Too often we try to acquire things now that we cannot really afford. If you have paid interest on your credit card, or borrowed to buy a car, or have made purchases on an instalment plan, then this is you!

If you want to get ahead financially, you should only buy things you can afford now. It boils down to this:

If you can’t pay cash for it now, don’t buy it.

Example 1: You want to buy a car, and you have saved $1,000.

Option 1: You could use the $1,000 as a deposit on a $7,000 car. But then you have a $6,000 debt at high interest which is going to drain your cash flow for a year or two or more. Also because cars depreciate (go down in value) quickly, you will end up in a situation in a couple of years where you own a car worth $4,000 with a debt of $4,500 and your $1,000 deposit is gone. Financial suicide!

Option 2: You buy a car worth $1,000 and drive it until you have saved enough for an upgrade.

Option 3: If you can’t find a car that suits you for $1,000, take public transport until you have saved enough.

Personal example: At the end of 1997 my salary was $38,000 and my wife’s salary was $30,000. We had managed to buy four properties with a combined value of $1.2 million. However, we had very little cash, and we had one car – a 1984 Honda CRX worth $700.

Example 2: You want to buy domestic appliances and a new TV.

Option 1: You buy them all new via instalment plan. This costs you $4,000. You have to pay an upfront fee, and interest, and your cash-flow is drained for the next five years.

Option 2: You spend $600 and buy everything second-hand

Example 3: Some friends invite you to go on vacation. The cost including shopping and hotels will be $1,500.

Option 1: You pay for everything on your credit card, and it is two years before you pay it off.

Option 2: You either save the money, or you don’t go. It hurts for one year, after that you will be better off. In fact you could afford to go, and your friends on the same budget couldn’t.

Example 4: Spring Shopping Spree.

Option 1: You buy yourself some new summer clothes for $1,000. You don’t have the money now, so you put it on your credit card.

Option 2: You know you have $40 a week for clothes (because you have done your budget). You buy one item of clothing every fortnight on payday with the excess cash you have.

Option 3: Re-think your priorities. Do you really need to spend $500-$1,000 on clothes?
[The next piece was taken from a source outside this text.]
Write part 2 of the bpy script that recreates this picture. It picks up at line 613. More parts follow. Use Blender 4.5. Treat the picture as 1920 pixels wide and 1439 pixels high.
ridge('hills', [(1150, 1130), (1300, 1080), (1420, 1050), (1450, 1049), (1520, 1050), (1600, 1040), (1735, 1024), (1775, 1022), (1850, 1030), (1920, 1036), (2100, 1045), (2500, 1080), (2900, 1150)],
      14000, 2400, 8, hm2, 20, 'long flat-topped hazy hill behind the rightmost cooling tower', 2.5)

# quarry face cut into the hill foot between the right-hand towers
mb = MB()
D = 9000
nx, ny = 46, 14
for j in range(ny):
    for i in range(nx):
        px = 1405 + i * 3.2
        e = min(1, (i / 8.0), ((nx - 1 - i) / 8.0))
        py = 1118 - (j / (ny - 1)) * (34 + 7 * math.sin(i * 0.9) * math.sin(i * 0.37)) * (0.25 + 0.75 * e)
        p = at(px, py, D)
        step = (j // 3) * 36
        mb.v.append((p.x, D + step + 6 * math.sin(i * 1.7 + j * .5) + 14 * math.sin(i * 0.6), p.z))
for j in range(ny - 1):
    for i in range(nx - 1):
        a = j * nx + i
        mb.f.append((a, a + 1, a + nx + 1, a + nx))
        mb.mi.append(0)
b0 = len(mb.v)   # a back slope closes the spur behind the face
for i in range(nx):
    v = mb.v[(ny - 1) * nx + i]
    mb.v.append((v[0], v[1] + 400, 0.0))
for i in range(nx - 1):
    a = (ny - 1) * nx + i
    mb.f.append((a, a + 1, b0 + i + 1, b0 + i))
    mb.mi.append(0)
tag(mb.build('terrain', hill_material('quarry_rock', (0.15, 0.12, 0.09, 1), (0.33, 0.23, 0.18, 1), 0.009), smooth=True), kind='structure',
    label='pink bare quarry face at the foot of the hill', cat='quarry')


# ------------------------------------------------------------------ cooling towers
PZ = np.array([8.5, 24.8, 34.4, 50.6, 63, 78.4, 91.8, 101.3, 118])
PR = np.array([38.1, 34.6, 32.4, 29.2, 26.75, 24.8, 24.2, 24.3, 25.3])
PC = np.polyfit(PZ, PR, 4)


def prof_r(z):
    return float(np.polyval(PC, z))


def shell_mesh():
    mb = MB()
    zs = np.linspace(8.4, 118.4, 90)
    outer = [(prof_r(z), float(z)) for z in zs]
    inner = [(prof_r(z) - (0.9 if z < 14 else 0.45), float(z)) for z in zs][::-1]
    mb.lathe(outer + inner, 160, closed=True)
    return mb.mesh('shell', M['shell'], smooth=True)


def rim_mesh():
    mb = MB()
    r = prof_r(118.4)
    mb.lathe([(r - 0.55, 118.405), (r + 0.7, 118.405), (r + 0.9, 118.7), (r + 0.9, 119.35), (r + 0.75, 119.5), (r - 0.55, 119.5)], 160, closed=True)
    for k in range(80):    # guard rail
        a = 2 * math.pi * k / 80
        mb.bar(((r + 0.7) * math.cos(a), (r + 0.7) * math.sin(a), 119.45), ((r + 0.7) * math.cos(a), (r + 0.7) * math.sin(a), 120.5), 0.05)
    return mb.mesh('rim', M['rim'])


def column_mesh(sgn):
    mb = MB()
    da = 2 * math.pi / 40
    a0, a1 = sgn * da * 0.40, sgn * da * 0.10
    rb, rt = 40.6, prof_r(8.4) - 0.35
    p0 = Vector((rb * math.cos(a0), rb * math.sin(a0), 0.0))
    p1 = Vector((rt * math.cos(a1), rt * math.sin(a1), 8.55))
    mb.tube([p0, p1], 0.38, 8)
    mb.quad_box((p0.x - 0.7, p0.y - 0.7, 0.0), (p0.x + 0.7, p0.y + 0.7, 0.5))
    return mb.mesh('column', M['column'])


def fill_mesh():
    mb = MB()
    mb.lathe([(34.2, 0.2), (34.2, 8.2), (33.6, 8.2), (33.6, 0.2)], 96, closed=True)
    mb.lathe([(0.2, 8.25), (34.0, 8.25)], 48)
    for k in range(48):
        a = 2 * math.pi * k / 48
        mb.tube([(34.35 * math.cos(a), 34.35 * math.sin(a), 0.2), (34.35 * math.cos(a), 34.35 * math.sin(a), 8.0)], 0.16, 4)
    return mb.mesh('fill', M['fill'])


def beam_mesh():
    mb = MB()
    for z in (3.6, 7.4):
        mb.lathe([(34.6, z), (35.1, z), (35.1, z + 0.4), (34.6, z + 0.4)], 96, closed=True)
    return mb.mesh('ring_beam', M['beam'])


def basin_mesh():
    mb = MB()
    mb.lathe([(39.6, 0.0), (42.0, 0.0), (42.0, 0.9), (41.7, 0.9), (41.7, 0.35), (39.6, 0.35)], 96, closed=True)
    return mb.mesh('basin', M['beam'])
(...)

A couple of select items and making do with what you have would be a better use of your precious cash.

If you are serious about getting ahead financially in the long run, here are my “Ensure You Are Wealthy Later” Tips:

Tip#1: Never borrow to buy a car.

Tip#2: Never take on an instalment plan (hire purchase) to buy something.

Tip#3: Never use your credit card unless you have that amount in your bank or spare in your next pay packet.

Tip#4: Cut up your credit cards if the spending power is too tempting.

Tip#5: Never get sucked in by advertisements that say “24 months to pay” or “no deposit”.

When it is okay to borrow money:

1. To buy your own property.

2. To buy something you can make a financial return on, for example a rental property.

3. To buy a business asset you can earn from, for example a computer or stock for your business.

4. Once in a decade absolute emergencies.